Mais um episódio da saga "modelando pelo mundo".
Eis que seis brasileiros doidivanas resolveram simular a ONU no Oriente. Sim, Oriente, pois o
Istanbul International Model United Nations acontecia na metade asiática da Cidade de Constantino. E, de qualquer modo, essa história de Turquia "laica-portanto-ocidental" é conto da carochinha.
Modelo pequeno mas aconchegante, com cheiro de comida da vovó. Duzentos delegados instalados em cinco comitês tradicionais. Esta foi a primeira edição do IIMUN, mas a Modelândia turca já possui uns sete anos de idade, quase empatando com a nossa. A proporção de delegados estrangeiros era extraordinariamente alta para um MUN no seu primeiro ano: uns 60% de forasteiros, naturais de vinte diferentes países, da Holanda a Cingapura.
Agora pasmem, amigos modeleiros: todos os organizadores do IIMUN, sem exceção, estavam no administrativo. Simplesmente
não havia equipe acadêmica até sete semanas antes do modelo, quando os diretores e assistentes foram selecionados por application online.

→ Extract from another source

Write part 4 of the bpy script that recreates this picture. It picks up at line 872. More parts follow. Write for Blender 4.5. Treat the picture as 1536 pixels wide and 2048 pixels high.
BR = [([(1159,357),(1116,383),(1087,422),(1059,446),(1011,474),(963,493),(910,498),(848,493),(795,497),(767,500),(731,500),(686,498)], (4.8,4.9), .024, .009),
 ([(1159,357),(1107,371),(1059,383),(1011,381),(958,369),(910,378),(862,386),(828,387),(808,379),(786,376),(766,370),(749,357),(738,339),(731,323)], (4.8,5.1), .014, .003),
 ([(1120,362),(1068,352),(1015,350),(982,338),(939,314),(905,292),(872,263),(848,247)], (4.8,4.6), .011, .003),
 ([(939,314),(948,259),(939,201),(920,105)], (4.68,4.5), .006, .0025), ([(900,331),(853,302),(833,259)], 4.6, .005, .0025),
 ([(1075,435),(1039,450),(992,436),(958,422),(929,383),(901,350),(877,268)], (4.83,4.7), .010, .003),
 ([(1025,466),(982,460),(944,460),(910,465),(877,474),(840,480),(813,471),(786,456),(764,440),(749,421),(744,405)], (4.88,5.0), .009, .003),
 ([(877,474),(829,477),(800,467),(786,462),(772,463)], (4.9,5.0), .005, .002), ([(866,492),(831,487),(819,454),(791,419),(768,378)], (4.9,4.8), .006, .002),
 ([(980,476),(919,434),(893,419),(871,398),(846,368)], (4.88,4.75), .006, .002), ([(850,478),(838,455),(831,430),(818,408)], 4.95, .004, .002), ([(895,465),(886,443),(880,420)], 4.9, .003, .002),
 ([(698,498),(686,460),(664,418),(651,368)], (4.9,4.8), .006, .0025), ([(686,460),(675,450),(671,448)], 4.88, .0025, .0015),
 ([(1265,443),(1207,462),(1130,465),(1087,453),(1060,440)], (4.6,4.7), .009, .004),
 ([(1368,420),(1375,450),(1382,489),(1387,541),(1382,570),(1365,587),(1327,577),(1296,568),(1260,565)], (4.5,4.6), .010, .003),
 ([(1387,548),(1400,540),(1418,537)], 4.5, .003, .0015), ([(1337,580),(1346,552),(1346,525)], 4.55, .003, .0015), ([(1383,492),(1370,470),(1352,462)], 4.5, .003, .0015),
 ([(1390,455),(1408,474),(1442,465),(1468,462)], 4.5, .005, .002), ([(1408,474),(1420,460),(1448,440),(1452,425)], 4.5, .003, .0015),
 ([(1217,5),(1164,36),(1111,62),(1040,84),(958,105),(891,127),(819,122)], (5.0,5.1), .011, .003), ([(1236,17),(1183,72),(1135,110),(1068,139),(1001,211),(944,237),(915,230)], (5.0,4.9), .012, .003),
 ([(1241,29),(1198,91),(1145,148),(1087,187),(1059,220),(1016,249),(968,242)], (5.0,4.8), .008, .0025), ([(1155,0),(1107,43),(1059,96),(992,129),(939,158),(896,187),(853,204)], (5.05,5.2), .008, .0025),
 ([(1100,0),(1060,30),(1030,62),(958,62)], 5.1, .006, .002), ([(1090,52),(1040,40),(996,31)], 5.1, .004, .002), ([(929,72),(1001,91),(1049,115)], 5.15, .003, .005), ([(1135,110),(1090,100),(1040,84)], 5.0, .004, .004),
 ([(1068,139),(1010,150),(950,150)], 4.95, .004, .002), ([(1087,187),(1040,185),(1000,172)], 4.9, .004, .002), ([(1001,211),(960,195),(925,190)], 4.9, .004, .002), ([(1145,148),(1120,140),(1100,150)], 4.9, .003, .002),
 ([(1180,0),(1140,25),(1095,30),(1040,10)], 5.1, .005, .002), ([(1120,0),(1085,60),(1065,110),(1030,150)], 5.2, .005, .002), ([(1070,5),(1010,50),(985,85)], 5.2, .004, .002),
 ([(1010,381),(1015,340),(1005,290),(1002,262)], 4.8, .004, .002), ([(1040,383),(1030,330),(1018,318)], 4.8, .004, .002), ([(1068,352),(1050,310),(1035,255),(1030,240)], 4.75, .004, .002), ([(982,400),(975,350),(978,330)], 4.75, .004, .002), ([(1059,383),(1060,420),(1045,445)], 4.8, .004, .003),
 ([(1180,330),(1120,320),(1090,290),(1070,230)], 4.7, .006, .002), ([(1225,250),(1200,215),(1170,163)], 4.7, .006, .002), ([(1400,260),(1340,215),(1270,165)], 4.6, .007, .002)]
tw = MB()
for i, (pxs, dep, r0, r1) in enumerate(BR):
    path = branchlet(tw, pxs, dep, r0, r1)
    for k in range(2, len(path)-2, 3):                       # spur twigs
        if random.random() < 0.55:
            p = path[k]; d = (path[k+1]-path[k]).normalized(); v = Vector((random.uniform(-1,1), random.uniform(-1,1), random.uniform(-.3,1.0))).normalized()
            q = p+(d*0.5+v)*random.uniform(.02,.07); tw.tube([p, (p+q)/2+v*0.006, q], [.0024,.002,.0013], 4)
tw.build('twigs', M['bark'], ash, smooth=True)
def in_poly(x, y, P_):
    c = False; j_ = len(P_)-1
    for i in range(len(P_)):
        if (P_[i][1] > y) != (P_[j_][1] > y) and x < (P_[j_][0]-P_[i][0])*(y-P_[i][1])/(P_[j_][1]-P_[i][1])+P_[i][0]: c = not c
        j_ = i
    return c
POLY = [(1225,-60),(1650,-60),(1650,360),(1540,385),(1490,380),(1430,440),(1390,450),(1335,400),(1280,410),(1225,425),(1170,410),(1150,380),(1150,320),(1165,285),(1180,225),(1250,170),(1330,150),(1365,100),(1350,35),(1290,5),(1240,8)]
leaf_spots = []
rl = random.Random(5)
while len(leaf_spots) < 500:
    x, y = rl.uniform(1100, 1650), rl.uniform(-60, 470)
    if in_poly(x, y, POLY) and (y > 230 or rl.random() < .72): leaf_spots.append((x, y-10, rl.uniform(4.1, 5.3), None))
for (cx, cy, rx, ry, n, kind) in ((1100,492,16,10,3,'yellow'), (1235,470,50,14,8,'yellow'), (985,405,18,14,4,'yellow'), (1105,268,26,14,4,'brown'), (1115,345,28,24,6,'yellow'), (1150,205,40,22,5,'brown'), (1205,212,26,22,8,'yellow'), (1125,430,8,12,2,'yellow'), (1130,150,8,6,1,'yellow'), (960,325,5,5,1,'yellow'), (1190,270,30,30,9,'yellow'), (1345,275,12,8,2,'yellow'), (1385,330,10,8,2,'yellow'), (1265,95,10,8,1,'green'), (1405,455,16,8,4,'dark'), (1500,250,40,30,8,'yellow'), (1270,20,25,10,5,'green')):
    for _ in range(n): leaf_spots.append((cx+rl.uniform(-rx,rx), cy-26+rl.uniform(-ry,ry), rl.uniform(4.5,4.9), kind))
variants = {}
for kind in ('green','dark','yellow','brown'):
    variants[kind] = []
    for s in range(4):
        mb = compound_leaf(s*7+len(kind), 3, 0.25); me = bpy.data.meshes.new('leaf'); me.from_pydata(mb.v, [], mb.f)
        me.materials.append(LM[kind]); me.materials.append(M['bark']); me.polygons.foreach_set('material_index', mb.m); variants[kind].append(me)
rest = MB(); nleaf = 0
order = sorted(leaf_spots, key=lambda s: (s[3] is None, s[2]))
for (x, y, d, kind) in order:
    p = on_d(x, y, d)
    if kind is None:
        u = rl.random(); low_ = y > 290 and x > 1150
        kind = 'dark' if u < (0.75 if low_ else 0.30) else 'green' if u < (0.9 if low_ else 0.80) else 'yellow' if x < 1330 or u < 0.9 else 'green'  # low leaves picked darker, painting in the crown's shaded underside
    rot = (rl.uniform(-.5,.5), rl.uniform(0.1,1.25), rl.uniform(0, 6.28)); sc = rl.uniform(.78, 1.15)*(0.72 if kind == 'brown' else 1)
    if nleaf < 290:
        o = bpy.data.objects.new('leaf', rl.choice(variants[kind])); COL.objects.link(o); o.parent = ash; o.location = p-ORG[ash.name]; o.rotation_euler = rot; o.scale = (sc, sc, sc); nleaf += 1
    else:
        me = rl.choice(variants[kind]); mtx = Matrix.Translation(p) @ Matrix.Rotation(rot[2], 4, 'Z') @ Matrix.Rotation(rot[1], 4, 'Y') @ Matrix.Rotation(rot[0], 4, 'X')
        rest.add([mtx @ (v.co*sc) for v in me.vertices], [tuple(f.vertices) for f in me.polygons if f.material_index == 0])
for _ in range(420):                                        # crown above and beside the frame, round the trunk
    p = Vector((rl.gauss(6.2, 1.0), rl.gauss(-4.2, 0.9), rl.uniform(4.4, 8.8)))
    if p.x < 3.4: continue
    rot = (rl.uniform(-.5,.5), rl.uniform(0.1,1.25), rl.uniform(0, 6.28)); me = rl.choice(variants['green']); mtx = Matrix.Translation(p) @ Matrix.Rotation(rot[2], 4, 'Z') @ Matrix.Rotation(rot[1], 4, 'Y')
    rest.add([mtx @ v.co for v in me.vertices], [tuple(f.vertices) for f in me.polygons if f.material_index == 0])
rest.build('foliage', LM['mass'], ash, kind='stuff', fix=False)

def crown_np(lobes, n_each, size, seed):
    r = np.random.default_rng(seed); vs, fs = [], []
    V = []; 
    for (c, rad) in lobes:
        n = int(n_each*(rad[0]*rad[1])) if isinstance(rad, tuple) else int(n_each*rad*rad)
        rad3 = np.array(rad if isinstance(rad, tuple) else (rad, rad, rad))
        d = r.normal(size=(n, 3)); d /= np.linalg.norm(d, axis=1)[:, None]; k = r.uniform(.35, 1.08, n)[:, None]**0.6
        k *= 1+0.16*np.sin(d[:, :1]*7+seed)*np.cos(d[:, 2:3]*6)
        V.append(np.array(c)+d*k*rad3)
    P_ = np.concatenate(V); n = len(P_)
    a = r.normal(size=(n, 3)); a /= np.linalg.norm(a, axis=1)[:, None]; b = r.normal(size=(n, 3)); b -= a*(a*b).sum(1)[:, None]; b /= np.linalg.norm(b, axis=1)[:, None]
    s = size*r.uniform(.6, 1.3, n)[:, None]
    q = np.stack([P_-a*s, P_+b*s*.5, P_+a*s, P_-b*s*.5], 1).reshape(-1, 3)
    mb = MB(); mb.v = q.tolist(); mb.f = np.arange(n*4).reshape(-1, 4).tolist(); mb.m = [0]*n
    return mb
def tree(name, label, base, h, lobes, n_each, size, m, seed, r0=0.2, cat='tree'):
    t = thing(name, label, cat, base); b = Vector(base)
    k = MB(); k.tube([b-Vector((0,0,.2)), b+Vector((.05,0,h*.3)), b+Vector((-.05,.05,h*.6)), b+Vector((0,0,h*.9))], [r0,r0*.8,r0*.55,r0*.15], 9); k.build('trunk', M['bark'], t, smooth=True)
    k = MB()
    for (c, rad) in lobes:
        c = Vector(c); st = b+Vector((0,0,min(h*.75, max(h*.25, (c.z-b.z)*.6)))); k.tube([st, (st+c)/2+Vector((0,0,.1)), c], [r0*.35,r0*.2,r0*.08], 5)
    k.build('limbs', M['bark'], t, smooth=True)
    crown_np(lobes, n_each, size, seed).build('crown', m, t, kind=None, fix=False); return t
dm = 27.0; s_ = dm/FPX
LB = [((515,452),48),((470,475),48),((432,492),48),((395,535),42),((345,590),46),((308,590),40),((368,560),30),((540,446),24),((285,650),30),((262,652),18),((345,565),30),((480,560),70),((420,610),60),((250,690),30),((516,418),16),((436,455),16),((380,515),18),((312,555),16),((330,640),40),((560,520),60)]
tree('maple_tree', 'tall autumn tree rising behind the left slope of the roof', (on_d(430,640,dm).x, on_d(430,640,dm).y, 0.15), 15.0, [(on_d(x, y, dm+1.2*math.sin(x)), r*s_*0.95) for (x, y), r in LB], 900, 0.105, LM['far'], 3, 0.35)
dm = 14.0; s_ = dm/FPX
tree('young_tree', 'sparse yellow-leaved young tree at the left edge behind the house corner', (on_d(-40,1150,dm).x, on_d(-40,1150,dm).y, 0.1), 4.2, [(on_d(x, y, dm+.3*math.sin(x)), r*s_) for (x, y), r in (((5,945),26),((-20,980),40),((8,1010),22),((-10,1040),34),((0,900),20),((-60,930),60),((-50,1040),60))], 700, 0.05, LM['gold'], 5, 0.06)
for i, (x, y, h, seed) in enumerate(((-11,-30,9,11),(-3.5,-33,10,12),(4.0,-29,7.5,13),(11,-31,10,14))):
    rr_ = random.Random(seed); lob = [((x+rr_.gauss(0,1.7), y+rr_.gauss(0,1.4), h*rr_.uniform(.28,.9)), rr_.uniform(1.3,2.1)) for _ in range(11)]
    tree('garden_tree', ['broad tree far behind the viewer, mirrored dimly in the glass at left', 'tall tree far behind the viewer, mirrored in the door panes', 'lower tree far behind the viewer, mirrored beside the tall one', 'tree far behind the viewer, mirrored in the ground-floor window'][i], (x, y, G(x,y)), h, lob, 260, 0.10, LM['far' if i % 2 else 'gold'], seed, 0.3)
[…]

Eu fui recrutado pra presidir o Conselho Europeu.

Este método tem um lado bom:
o corpo de diretores era rico e variado, muito melhor do que os adolescentes espinhudos e levemente bêbados que moderam os comitês do Harvard WorldMUN. Em compensação, a liberdade acadêmica dos diretores estrangeiros é quase nula. Eu fiquei meio irritado por ter que escrever um guia de estudos sem ao menos poder escolher os tópicos de meu comitê; eles foram definidos antecipadamente pelo secretariado.
Meu comitê funcionou bem e estável, sem maiores sobressaltos. Em compensação, o nível foi fraco no DISEC - onde estavam a gauchissima Lena Jornada e o paulista Heitor Miranda - e especialmente no UNSC, onde nosso delegado era o garoto-prodígio
Guilherme Pastore. Resoluções ilógicas e
ultra vires, diretores que interrompem delegados para falar bobagem na hora errada, usw.
O que realmente estragou os comitês do Istanbul MUN foi a infeliz parceria do secretariado com uma certa Comunidade de Modelistas Independentes. Este nome pomposo designa um clube de modeleiros turcos que reproduzem pateticamente uma hierarquia militar, consideram-se "chanceleres" e "conselheiros" e desfilam orgulhosamente com medalhinhas de papel que representam a experiência ganha em MUNs. Em uma frase, eles são o equivalente modeleiro dos
trekkers: gente que leva um hobby a sério demais, caindo no ridículo. Estes neonerds do Oriente Médio foram designados para coordenar todo o setor acadêmico da simulação. Foram os responsáveis pelo fracasso do UNSC e do DISEC, citados acima. Apelidamos o chefe do grupo, homem deveras espaçoso, de "Nhonho Otomano". Ele lembrava vagamente a Babá Egípcia.
Mas a organização, ah, meus amigos! Essa foi digna dos caprichos do Sultão. Festas no Bósforo. Piscina para os delegados. A balada do Michael Schumacher. Transporte eficiente para as massas modeleiras. Alojamento confortável e barato para todo mundo no campus da universidade, onde ocorria a simulação. Apenas uma falha séria: em pleno verão turco, ninguém providenciou ventiladores, muito menos ar-condicionado.

Enfim, o turista-correspondente-modeleiro que vos escreve trouxe uma certeza da Turquia, confirmando impressões adquiridas em outros MUNs internacionais. Os modelos brasileiros estão na vanguarda mundial em termos acadêmicos, embora ainda possam evoluir um pouco rumo ao profissionalismo administrativo das simulações do Hemisfério Norte. A Modelândia nacional já está maduríssima, quase passando do ponto. Agora precisamos globalizá-la. O mundo tem muito a aprender conosco.
Modelos da ONU. Entre todas as artes, será justamente essa a nossa especialidade? O Brasil é mesmo uma pátria de atores.